A finding that a porn set is a inherently dangerous work environment sets a precedent when a porn set is not nearly as dangerous as a football field.

I would expect a judge to understand that a decision in favor of AHF on this has far-reaching consequences. Not only for the NFL, the NFLPA but also for mainstream sets. The LATATA agents are licensed and bonded no differently then any sports or mainstream agent that does business in California.

The DIR will not be the final arbitrator of any fines (if any are imposed). We have an appellate system. And at some point this will catch the attention of the sports agents and the NFLPA and I would expect them to file what are called amicus curiae briefs on any appeal to help educate an appellate court how a finding against a porn agent could be a precedent used elsewhere. Also, I could see the NFL adding their own amicus curiae briefs to the mix.

In another talent agency case that was heard by the California Supreme Court, amicus curiae briefs were filed by the National Association of Artists?
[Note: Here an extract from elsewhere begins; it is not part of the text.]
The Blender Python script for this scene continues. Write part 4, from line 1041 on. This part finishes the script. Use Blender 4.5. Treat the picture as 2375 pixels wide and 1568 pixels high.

Managers, the National Conference of Personal Managers, the Talent Managers Association, the Association of Talent Agents, and various guilds including SAG, AFTRA, DGA and WGA West.

http://www.lbbslaw.com/publicationdetail.aspx?ID=3259

I would expect an appeal and then for the other interested parties to jump in to educate the court.

How this plays out will be interesting. In regards to 2257, mainstream was able to carve out exceptions for themselves. But I dont know if that would be possible with an issue like this.